That's a somewhat convoluted workflow. I'd say you've left yourself open for a lot of unnecessary work -- and specifically, you should be aware that lossy encoding (MPEG, h264, etc.) is lossy, period. Each re-encode loses more data from the original, and it's data that can't be retrieved later. If the DVD recorder gives you cleaner captures, why use the Shuttle? As it is, no one here recommends that capture device for VHS. You can record directly to the DVD recorder (not the best way, but likely OK if you use a very high bitrate) and transfer that recording to your computer as a 1:1 copy.
Lordsmurf has the right idea. Since the last step in your workflow is deinterlacing and re-encoding for streaming, you can avoid a lot of image loss and audio sync problems by capturing with an ATI USB device to lossless
huffyuv in
Virtualdub-- which means one and only one encode as the last step. ATI and Hauppaugue ATI-style USB devices are discussed in a number of threads here, and drivers are available for different versions of Windows in this forum. I'd also take lordsmurf's advice about Premiere. It's fine for editing and other corrections with lossless media, but you can get better h264 or MPEG encoders for much less than the cost of Premiere, including many good free ones.
This forum has hundreds of threads dealing with proper and better methods for digitizing VHS. The methods you suggest will look no better then the original tapes, and probably somewhat worse.

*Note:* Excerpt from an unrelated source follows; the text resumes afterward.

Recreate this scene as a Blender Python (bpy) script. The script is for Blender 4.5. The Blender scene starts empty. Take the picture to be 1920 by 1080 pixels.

You did mention that your MPEG captures look OK to you, which is an odd statement because at the same time you state that you don't know what you're looking for. If you can provide a short 10 seconds or so of a capture, many members here can help you with that. If you don't know how to make a short MPEG sample without re-processing what you cut out, let us know. There's a lot of free and simple software around that can do it.